What's Cool In Road Cycling

World Cup: Fat Lady To Sing in Lombardy

– By Gordon Cameron –
The professional road racing season in Europe effectively comes to a close on Saturday with one of the most beautiful races on the calendar. In it’s 98th year, the Giro di Lombardia (Tour of Lombardy) is known as the ‘Race of the Falling Leaves’, and is the perfect counterpoint to Paris-Nice, known as the ‘Race to the Sun’, which falls in March.

Lombardy sometimes sees the riders arrive at the finish as dusk encroaches, giving the race a very special, melancholic quality – the champion for whom the word melancholic was invented, Fausto Coppi, took the race 5 times. In stunning countryside, they were some of his finest exploits.

Last year, Danilo Di Luca held off Giuliano Figueras to win in the misty, Lombardy twilight – a situation seen by some as symbolic of the close of a long fight against the doping generation, although the chaos of this year’s Giro indicates otherwise.

This year’s event is to be run over 251 km from Cantu to Bergamo, and is the final race in the ‘Trittico Rosa’ series after Milan-Turin and Giro Del Piedmonte. The course is hilly and selective, and sees the riders climb the Madonna del Ghisallo, (home to a famous shrine hung with jerseys from every champion of note), the Colle del Gallo, Selvino, Berbenno and the Colle Aperto which could be the springboard to a final victory coming just 4 km from home.

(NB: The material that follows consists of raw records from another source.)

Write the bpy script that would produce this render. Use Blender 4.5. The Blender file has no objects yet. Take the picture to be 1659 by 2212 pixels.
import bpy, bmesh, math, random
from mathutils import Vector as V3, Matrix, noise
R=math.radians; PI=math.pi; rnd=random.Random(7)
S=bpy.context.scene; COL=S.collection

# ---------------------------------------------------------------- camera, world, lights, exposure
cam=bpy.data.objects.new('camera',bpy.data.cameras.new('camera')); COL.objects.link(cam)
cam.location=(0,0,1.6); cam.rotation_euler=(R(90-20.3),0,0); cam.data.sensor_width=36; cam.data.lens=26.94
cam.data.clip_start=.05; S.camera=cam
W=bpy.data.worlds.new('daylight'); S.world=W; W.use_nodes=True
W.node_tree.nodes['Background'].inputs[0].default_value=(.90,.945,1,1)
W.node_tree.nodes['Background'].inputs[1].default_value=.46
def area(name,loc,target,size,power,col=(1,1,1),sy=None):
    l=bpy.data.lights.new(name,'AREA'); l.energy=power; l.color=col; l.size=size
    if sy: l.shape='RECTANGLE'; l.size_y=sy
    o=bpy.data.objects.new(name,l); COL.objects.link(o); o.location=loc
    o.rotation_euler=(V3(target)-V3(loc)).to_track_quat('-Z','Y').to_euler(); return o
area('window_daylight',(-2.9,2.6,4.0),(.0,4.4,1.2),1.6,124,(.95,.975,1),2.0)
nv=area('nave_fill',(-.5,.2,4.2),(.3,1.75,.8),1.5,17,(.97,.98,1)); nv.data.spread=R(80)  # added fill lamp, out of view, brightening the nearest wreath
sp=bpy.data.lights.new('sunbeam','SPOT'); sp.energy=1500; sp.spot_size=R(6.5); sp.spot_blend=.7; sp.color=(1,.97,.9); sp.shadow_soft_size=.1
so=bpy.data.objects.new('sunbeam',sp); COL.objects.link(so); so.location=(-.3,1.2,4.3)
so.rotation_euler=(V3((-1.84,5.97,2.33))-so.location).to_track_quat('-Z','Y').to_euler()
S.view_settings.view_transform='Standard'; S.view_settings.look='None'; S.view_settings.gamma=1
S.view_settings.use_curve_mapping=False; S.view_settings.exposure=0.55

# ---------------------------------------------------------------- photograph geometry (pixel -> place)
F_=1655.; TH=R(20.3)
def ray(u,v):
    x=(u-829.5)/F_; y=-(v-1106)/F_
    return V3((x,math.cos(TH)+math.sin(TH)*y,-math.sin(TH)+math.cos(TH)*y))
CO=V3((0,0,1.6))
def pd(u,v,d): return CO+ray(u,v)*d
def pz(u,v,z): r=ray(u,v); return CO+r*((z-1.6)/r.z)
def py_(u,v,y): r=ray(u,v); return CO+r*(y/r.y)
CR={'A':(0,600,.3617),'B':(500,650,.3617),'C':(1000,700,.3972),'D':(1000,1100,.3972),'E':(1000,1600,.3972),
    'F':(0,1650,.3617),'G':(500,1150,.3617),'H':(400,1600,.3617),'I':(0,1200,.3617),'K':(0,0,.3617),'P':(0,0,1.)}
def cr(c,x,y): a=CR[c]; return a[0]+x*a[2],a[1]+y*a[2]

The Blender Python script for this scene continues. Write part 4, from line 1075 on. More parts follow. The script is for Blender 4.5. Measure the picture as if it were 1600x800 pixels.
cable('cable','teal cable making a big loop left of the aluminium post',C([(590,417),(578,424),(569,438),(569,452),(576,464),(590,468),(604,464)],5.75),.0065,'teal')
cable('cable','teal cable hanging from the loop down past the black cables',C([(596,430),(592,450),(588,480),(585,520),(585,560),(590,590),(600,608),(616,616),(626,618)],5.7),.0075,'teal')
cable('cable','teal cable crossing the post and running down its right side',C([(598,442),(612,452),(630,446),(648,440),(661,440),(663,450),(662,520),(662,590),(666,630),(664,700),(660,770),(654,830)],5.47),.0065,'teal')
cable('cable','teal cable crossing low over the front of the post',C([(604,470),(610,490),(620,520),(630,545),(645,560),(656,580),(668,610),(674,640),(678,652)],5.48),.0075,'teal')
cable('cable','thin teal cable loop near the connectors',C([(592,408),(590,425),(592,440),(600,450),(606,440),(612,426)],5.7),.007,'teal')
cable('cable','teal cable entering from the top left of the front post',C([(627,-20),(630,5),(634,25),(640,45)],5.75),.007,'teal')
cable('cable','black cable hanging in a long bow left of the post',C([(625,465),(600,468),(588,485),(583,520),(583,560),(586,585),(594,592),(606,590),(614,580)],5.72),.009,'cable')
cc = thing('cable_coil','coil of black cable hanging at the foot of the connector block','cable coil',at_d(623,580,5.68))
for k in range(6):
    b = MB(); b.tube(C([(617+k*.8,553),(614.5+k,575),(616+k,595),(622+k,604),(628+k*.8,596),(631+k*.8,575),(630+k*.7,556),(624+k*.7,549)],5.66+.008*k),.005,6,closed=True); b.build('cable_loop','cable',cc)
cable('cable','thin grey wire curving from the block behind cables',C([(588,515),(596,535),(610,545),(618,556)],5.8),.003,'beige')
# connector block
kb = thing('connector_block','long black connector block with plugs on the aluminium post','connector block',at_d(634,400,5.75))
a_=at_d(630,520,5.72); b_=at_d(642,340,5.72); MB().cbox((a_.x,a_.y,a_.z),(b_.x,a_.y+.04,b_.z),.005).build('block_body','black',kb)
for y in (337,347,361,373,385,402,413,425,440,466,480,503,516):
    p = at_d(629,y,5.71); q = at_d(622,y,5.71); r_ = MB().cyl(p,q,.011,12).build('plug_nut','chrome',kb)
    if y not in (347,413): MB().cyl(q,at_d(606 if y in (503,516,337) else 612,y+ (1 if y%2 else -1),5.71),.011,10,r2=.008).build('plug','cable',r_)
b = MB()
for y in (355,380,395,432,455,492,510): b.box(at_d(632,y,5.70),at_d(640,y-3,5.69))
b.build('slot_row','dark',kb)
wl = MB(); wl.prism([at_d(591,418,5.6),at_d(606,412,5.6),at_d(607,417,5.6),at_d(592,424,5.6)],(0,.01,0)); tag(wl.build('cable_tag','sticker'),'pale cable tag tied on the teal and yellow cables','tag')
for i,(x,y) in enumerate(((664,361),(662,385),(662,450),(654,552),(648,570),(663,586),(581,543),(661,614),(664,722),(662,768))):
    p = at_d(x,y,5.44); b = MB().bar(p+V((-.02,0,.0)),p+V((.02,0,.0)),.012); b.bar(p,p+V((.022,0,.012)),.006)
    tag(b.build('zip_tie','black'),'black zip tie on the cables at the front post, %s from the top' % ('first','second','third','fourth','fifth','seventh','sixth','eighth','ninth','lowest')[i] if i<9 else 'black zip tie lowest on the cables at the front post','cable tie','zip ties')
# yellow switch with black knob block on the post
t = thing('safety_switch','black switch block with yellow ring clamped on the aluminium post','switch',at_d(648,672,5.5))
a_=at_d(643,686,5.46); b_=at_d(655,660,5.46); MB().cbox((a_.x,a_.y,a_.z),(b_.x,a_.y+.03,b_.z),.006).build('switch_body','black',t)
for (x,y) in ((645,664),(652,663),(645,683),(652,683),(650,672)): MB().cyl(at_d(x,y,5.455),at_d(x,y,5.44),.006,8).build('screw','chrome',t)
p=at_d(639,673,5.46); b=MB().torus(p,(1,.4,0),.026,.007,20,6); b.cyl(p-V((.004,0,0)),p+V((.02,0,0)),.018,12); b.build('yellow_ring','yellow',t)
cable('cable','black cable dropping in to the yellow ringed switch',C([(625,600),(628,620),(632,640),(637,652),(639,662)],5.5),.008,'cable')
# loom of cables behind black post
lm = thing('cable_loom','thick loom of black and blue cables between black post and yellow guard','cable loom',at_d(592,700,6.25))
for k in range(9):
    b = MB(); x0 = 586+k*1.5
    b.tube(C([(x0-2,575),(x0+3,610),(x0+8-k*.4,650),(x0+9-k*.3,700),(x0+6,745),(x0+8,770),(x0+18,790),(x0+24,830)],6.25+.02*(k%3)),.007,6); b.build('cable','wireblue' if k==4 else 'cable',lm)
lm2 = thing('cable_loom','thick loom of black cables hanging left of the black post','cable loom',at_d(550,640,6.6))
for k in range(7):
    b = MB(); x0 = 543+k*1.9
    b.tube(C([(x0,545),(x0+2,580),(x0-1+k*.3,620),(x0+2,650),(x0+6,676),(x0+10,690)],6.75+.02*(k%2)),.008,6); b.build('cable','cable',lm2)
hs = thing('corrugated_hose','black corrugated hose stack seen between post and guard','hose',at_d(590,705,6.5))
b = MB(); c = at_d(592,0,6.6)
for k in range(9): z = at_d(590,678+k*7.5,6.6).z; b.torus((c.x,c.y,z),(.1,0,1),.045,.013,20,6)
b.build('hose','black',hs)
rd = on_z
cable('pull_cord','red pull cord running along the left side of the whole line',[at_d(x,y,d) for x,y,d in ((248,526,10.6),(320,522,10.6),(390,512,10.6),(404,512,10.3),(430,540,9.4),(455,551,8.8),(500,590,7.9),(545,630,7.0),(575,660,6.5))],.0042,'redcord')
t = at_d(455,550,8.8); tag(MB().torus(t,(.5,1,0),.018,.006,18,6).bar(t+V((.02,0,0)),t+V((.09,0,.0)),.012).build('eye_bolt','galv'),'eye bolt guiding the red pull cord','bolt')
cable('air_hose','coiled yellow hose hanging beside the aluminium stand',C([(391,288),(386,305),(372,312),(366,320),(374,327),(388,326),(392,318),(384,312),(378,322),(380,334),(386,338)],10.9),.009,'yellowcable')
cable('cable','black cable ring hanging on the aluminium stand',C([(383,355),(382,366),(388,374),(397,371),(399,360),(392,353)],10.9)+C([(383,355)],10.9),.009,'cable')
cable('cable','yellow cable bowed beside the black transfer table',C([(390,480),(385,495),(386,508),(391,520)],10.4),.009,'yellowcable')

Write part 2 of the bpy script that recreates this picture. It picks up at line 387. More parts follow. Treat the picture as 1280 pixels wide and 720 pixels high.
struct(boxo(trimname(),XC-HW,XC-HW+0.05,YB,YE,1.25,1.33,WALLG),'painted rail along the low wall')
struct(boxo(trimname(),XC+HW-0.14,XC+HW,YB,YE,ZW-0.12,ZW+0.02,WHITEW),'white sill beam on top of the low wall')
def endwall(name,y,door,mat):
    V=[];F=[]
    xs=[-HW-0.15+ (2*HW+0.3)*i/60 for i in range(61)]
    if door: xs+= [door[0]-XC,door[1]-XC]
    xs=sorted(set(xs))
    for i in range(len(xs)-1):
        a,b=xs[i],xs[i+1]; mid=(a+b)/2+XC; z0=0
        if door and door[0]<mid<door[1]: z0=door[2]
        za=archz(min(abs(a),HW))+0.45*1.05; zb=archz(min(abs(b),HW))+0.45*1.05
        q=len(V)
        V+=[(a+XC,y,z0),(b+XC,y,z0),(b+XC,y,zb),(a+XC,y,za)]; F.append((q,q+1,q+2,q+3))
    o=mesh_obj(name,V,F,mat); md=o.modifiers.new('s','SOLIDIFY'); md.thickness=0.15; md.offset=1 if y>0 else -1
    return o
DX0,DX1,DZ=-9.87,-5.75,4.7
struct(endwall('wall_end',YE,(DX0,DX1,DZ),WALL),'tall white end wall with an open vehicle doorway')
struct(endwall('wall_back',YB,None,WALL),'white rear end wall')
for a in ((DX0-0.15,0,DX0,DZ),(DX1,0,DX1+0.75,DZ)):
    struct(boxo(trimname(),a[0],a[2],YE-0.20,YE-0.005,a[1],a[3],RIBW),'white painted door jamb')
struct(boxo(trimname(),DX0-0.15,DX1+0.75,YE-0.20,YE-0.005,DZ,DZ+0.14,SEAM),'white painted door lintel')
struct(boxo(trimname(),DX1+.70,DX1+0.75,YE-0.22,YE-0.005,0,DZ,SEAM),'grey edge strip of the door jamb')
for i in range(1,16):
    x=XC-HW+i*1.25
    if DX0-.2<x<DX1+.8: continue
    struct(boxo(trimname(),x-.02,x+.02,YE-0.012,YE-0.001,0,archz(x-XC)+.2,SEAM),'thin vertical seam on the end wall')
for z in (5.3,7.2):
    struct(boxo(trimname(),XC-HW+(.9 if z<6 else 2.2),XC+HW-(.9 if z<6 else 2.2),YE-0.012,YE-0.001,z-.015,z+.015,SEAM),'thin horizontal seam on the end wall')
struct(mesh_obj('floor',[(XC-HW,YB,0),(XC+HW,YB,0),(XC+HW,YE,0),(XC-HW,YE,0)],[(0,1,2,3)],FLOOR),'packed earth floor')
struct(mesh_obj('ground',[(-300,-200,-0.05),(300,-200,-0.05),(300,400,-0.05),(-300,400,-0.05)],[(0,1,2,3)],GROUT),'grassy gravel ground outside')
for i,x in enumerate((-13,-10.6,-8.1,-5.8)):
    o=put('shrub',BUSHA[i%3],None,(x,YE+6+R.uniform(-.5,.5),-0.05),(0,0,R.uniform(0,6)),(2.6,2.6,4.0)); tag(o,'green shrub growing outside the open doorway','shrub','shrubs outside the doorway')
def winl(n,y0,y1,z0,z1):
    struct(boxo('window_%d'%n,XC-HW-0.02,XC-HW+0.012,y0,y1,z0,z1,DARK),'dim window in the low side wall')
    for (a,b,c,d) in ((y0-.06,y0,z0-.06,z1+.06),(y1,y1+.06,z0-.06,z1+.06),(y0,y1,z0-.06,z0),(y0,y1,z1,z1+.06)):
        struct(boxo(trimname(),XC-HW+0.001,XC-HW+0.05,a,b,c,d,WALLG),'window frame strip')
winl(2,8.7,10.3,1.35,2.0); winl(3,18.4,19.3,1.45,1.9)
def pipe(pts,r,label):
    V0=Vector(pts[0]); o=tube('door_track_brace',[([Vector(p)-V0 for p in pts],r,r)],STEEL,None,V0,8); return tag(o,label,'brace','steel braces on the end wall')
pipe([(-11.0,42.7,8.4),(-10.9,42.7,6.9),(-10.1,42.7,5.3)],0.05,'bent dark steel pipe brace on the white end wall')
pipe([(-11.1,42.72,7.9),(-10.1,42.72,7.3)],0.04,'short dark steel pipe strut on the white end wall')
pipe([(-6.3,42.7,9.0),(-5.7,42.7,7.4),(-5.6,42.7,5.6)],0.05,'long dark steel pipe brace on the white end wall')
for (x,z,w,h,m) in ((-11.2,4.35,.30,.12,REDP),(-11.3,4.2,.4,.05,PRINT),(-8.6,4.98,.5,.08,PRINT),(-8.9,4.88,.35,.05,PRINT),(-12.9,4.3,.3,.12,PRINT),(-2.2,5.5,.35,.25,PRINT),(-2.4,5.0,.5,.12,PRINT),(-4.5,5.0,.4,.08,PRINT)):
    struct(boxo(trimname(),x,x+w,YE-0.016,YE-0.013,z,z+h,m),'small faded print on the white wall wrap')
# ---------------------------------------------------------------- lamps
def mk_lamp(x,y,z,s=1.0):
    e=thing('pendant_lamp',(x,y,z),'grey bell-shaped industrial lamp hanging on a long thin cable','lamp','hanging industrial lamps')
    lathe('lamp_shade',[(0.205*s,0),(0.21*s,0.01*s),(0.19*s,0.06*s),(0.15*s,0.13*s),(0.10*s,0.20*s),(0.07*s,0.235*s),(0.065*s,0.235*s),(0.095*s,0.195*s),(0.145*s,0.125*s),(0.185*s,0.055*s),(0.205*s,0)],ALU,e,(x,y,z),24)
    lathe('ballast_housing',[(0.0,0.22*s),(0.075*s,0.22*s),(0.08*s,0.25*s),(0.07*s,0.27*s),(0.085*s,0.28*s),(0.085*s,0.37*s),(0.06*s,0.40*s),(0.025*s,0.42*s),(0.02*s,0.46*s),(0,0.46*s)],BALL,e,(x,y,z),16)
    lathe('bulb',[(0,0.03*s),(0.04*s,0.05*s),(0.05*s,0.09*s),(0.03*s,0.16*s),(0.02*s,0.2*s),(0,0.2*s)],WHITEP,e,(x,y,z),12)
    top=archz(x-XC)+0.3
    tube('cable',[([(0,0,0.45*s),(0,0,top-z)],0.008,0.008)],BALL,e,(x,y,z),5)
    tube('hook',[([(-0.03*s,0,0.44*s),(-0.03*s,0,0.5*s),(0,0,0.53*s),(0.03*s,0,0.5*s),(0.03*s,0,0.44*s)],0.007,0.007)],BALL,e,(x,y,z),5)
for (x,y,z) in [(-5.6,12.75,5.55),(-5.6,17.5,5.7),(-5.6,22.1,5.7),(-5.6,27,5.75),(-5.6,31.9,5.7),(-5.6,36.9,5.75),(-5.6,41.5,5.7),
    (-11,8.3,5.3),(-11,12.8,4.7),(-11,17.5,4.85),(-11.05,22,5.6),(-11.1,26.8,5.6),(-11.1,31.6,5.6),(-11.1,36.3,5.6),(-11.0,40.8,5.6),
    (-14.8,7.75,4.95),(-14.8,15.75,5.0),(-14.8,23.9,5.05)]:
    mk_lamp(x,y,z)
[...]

It will also see the final battle for the 2002 World Cup between current leader Paolo Bettini and Johan Museew. As the route favours those who can climb, rather than the powerhouse hardmen such as Museew, it’s a fair bet the Italian will extend his 9 point margin by the end of Saturday. Having won Liege-Bastogne-Liege twice, a race not dissimilar in terms of course profile, Bettini stands every chance of winning Lombardy on Saturday.

Aside from Bettini, a number of strong favourites stand out for the 2002 race. First among those is Michele Bartoli, who has surprisingly failed to place higher than 3rd in a race which suits his attacking style and strength on these types of climbs. With 3 wins in 3 weeks, Bartoli is looking good and knows one more huge effort will enable him to enjoy a very happy winter. His team mate Francesco Casagrande is also strong on this type of route, and has posted decent results after finishing in the Vuelta’s top 10 last month. He’ll also want to finish his time at Fassa Bortolo with a bang, given his impending switch to Lampre.

Previous winners Danilo Di Luca and Mirko Celestino are bound to be in the mix and can’t be ignored. However, it could mean that with Gilberto Simoni and Igor Astarloa also riding for Saeco, there may just be too many options for the Italian squad to have a cohesive game plan. Theoretically, Astarloa can still win the World Cup, but needs a reasonably freakish outcome to do so, and his team mates might not be inclined to devote their energies to him.

Rabobank’s Michael Boogerd is a rider who loves this sort of course, and has made the Lombardi podium twice. He has the talent, and like Bartoli, it is a surprise that he has never won here.

Whatever happens, the man on the top step of the podium will have deservedly won one of cycling’s premier races, and ensured his place alongside the finest of company in the sport’s history.